Tuesday, July 21, 2020

Review: Believe by Julie Mathison

by Julie Mathison
Starr Creek Press
Middle Grade Historical
156 pages

AUGUST 4th!!!

Full of humor and wonder, BELIEVE explores the power and limits of the imagination – and how love both breaks and heals our hearts.

Eleven-year-old Melanie knows she's special. She's never been bored. She understands the secret language of old houses and makes jewels out of broken glass. Her imagination can do anything -- except make friends. It's 1980, and life as a fifth grader at Buckminster Experimental School is lonely at best, when she's not dodging Karen, the school bully. Then, Melanie meets Sabrina, who looks like a TV star and acts like a spy, and who doesn't care what anyone thinks. She teaches Melanie how to believe in herself, and soon Melanie starts living her dreams. She even lands the lead in Peter Pan!

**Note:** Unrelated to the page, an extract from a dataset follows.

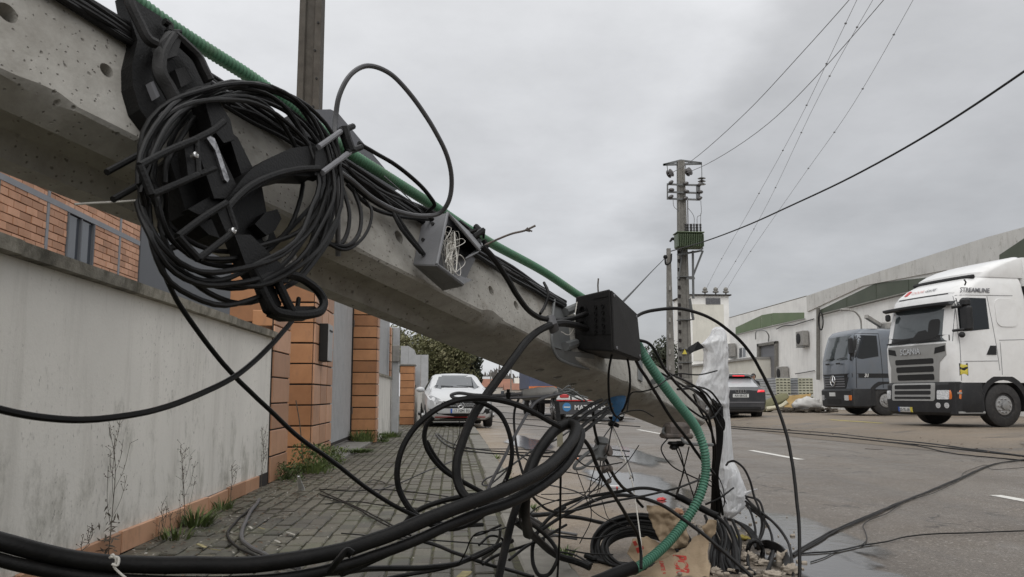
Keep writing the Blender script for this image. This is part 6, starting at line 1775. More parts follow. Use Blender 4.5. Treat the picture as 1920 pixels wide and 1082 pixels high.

If only she could share it all with Mom. Missing her mom is like trying to breathe with one lung. It's bad. Sabrina thinks they can track her down, and Melanie wants to believe, but sometimes it's easier to pretend. Her new life feels like a house of cards, until one day it all comes crashing down and she finds herself with no choice but to face the truth… and let go.

This quirky, heartfelt middle-grade novel about grief and the resilience of the human spirit will keep you guessing until the end.


With tons of heart, thought and emotion, this is a journey of a girl finding herself.

Melanie is a fifth grader, who keeps to herself and doesn't fit in with the rest of the kids. During one of the regular bullying sessions, she finds a new friend at her side. This friend is exactly the push she needs to gain courage not only to stand up for herself but also to learn who she is and what she even wants. Melanie also begins the journey of healing as she takes the hunt for her missing mother into her own hands...one that leads to a few surprises along the way.

Melanie is a lovely girl, who has shielded herself off from others. Her awkwardness is endearing but not as much as her heart of gold. Her very active imagination is what will capture readers as she tries to fiddle her way and find her place in the world. But then, fifth graders will easily relate to how awkward fitting in or standing out can be.

The story shines thanks to two main twists. The first one is already clear in the first pages, but young readers probably won't pick up on it for quite some time. It adds a nice touch which had me smiling. The second is also a bit predictable, but it definitely adds the intriguing punch. Especially the ending picked up pace and edged this closer to a four star review, but it wasn't quite enough.

This read is short and entertaining. Young readers will find quite a bit to sympathize with and feel connected to. The ideas of bullying, learning who you are, friendship, loss, overcoming certain fears, and embracing family are all wonderful messages and perfect for the intended age group. While so much is included, I found myself skipping paragraphs again and again...and still, had no trouble keeping up with the tale. Also, this is placed in the 1980's. The author brings in quite a bit of pop-culture from that time, and while she does take the time to explain the important references, I'm not sure it will interest this age group or resonate with them.

All in all, this is a lovely tale with tons of goodness. I'm sure the right reader will enjoy it quite a bit.

1 comment:

Natalie Aguirre said...

I could use a book like this now. And I like that it is short, so the plot must move quickly. I'm not sure if middle graders will enjoy that it is set in the 1980's but I would. Thanks for the great review.